Apollo’s Trials Trumped by Gay Romance

Kate Ginley, Opinion Editor

As his most LGBTQ+ friendly young adult novel so far, Rick Riordan’s Trials of Apollo has set the bar for both humor and sexual acceptance. Narrated from the Greek god Apollo’s point of view, the story is a surprising contrast to the traditional mythological cannon.

Though the book mostly focuses on Apollo, the love story between Nico Di Angelo and Will Solace is a highlight. In the precursor series to Trials of Apollo, The Heroes of Olympus, the two get off to a rather shaky start when the Greek Camp Half-Blood is attacked by the Roman Camp Jupiter. In Trials of Apollo, it is confirmed that over the 6 months between the 2 books, the boys have been dating.

Far from a cliché love story, Will and Nico have the best fictional relationship of all.
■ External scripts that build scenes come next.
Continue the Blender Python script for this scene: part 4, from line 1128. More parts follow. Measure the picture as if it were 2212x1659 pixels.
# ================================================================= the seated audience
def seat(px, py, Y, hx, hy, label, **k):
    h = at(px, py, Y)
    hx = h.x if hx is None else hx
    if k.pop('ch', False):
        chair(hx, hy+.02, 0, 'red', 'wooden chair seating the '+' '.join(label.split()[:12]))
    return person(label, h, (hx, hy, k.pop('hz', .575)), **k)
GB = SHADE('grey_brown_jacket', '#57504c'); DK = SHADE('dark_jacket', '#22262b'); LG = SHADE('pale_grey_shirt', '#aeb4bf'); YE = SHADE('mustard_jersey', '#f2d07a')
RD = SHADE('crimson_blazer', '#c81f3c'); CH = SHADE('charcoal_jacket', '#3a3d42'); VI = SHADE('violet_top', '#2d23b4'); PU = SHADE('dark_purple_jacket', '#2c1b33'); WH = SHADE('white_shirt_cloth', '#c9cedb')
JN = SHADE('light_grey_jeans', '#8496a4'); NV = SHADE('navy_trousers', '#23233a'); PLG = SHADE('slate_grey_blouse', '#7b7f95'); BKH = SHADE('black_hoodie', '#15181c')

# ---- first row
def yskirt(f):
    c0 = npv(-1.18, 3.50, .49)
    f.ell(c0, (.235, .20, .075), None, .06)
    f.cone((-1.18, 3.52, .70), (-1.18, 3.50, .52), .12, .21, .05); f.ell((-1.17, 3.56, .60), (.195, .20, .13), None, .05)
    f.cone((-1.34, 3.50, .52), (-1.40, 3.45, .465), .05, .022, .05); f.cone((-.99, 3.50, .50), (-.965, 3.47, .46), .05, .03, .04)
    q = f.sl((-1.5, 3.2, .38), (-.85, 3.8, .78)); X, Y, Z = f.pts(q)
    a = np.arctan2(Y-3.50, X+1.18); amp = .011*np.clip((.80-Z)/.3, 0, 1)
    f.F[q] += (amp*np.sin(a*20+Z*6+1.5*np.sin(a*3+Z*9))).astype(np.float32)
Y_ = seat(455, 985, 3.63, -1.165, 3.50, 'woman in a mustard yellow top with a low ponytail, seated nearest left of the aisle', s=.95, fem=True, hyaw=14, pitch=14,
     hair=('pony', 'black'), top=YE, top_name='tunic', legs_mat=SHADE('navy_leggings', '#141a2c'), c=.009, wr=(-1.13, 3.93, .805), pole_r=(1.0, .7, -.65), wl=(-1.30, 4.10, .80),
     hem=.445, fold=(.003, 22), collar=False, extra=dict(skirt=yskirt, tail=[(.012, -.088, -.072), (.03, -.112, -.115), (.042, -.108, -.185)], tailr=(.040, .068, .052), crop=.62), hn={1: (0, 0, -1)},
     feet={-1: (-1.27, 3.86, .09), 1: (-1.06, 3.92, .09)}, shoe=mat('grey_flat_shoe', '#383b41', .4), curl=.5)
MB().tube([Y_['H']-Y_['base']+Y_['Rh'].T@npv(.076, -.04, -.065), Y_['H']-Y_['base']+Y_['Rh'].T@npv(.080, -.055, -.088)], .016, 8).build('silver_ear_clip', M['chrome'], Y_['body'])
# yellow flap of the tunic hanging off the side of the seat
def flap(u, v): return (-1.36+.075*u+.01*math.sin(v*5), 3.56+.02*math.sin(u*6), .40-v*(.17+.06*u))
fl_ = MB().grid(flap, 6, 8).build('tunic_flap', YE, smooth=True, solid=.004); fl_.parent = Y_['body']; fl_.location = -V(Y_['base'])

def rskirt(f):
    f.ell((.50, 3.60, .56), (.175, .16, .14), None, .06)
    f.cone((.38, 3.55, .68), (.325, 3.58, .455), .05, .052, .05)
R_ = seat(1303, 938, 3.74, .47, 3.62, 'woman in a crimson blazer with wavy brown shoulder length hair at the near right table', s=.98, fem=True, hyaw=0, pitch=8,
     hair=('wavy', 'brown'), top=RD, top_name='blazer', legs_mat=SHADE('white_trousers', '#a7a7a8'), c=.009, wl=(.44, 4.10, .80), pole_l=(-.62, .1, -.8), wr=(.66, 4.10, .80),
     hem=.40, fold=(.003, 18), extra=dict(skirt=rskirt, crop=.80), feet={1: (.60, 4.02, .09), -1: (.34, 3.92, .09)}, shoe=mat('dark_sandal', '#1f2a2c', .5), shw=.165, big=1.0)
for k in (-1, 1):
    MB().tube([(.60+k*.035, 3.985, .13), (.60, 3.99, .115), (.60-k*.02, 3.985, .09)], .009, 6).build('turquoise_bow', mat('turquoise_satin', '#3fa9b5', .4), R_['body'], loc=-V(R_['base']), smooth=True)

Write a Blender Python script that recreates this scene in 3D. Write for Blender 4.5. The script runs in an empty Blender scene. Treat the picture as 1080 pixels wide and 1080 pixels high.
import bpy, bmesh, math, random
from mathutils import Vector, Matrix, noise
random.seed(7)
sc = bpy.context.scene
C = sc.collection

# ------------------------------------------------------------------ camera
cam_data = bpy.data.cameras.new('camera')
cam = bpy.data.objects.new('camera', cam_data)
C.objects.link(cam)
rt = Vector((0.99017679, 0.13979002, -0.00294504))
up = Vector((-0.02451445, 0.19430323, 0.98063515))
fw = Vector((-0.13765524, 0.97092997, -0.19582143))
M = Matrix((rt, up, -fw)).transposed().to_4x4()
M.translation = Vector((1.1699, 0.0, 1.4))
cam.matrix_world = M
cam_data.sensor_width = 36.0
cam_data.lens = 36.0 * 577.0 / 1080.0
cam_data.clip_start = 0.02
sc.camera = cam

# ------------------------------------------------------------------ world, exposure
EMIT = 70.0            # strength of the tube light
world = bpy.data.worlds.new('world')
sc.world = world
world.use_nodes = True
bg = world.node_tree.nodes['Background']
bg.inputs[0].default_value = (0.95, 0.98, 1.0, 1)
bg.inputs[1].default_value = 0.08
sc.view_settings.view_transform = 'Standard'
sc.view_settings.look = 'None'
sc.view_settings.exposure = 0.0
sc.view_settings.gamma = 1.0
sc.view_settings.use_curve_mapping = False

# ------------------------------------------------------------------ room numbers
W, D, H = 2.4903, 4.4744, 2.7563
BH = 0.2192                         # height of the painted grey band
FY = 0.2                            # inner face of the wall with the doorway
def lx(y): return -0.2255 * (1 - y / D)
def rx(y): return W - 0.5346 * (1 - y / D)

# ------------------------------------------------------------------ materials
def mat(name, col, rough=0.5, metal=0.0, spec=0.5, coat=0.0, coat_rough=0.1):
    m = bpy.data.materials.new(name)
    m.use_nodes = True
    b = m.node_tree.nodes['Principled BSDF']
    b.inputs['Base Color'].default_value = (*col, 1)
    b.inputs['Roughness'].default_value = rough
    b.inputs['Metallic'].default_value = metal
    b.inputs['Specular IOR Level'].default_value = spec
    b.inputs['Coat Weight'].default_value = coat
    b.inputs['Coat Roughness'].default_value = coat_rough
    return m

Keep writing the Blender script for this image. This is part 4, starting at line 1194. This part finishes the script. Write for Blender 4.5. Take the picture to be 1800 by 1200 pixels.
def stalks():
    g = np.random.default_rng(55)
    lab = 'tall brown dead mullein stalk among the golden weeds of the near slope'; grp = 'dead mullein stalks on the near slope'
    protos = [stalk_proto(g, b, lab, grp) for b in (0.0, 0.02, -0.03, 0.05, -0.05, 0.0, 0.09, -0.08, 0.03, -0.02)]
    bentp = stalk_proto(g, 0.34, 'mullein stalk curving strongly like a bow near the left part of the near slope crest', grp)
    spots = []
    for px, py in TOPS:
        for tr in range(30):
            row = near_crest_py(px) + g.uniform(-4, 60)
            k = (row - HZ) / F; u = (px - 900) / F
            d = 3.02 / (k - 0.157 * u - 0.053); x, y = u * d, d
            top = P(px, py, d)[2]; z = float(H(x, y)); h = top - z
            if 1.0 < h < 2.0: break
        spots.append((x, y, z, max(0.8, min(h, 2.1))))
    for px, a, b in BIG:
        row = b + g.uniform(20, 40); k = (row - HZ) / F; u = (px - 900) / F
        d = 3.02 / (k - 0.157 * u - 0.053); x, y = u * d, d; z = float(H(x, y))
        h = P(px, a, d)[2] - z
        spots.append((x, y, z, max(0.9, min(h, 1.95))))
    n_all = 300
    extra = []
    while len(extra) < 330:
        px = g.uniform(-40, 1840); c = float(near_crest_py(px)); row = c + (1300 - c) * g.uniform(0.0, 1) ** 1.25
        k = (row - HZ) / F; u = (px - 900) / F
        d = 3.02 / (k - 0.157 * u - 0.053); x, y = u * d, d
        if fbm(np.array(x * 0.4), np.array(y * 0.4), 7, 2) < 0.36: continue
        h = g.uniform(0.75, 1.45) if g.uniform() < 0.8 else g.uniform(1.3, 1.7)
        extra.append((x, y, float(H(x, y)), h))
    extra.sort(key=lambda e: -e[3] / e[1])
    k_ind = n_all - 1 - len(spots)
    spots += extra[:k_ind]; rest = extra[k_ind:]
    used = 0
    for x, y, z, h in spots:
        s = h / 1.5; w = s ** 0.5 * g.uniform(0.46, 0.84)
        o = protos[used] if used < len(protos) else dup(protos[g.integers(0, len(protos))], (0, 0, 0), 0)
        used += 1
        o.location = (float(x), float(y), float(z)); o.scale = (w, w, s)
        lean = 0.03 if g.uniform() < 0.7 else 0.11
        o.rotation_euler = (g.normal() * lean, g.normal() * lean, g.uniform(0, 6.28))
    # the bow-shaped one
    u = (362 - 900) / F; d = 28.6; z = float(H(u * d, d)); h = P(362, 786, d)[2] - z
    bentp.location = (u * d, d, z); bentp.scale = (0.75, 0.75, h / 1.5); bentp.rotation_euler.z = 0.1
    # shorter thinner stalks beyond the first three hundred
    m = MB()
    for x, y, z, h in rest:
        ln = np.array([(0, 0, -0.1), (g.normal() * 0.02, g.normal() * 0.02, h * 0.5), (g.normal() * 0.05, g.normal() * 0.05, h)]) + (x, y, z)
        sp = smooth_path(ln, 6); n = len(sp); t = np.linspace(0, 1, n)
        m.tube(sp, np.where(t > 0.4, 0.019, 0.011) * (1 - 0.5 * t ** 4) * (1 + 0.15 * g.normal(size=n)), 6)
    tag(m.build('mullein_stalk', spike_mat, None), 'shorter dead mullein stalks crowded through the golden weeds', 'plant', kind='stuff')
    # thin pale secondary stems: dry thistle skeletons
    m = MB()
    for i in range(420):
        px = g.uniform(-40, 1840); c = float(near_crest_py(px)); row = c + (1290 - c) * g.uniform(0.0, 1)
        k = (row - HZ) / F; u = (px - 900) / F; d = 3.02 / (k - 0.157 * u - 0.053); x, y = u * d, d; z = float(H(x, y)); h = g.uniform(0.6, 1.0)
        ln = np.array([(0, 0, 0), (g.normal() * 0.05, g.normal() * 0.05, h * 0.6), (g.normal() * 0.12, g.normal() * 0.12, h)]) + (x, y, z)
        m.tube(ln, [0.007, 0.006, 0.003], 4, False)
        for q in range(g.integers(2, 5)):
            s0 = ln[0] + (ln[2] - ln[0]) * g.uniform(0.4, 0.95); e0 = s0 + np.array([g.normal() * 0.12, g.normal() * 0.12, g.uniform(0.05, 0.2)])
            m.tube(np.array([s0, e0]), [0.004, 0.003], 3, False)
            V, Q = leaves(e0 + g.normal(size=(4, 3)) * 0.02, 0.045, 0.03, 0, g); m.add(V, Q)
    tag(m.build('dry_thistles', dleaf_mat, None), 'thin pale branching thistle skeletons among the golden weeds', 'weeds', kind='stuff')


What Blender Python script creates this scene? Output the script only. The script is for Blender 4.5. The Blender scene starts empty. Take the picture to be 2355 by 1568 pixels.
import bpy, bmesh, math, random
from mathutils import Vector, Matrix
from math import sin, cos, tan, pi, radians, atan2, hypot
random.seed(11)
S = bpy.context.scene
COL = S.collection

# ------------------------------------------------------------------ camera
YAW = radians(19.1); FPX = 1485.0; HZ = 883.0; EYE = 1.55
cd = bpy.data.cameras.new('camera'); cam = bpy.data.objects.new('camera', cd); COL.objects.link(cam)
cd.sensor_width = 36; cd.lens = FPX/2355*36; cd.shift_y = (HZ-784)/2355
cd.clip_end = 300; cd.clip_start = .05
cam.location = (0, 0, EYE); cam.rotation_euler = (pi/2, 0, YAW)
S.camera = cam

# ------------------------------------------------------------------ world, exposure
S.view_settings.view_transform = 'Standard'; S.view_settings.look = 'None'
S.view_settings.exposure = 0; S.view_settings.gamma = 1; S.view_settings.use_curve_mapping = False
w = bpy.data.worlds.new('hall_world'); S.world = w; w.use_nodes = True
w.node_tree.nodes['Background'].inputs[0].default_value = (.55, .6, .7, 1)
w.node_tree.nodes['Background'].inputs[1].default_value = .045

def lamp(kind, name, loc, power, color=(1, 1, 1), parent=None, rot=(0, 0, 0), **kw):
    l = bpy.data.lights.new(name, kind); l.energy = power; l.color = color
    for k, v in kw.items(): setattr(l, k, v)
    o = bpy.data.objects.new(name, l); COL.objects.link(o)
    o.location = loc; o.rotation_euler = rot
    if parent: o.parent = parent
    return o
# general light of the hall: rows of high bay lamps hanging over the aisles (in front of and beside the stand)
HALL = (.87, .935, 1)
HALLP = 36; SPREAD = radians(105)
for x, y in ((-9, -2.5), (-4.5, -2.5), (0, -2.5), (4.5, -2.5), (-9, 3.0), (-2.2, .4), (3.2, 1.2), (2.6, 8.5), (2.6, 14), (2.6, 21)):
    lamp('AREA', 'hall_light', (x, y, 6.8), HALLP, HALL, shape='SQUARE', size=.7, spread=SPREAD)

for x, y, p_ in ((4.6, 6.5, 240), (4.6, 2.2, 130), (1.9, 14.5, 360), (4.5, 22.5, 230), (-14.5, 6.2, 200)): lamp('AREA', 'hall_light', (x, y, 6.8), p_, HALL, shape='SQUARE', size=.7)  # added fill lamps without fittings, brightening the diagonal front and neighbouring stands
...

As they constantly bicker, their true feelings for each other are evident by the way they push one another’s buttons.  For instance, when Will tries to introduce Nico as his boyfriend but asks if he would prefer “significant other,”  Nico replies, “I’d prefer significant annoyance in your case.”

Though Riordan’s world of Greek Olympians is fading, I’m glad that this last installment serves to close loose ends. Unfortunately, the book does focus on Will and Nico, but instead follows Apollo, master of “normal.” Apollo’s greatest challenge: acne.

Though he hopes everyone will fall for his looks, poetry and music, Apollo can barely make friends due to his weak social skills. As a god, Apollo is able to get whatever he wants, whenever he wants, but as a teenage human, the only thing he can successfully manage to do is annoy fellow campers by being a Kardashian-level drama queen.

A new addition to the Half-Blood team is a young girl named Meg, who has a strange power over fruits. As a daughter of Demeter, her primary battle tactic is throwing fruit, which seems pretty useless in a fight.

The antagonist of the tale is unclear. Unnamed villains contribute to Apollo’s punishment by tricking his son, Octavian, in The Blood of Olympus. They also send men to beat Apollo up in New York as the book’s opening scene. Unexpectedly, Apollo quickly changes from being egocentric to willing to do whatever is necessary to save his kidnapped children.

Though I would rather have the book more centered on Nico and Will after all of their hardships, the point of view of a god is entertaining, even if it is a bit childish at times. The plot is predictable, but if you’re an avid Percy Jackson fan, I recommend it.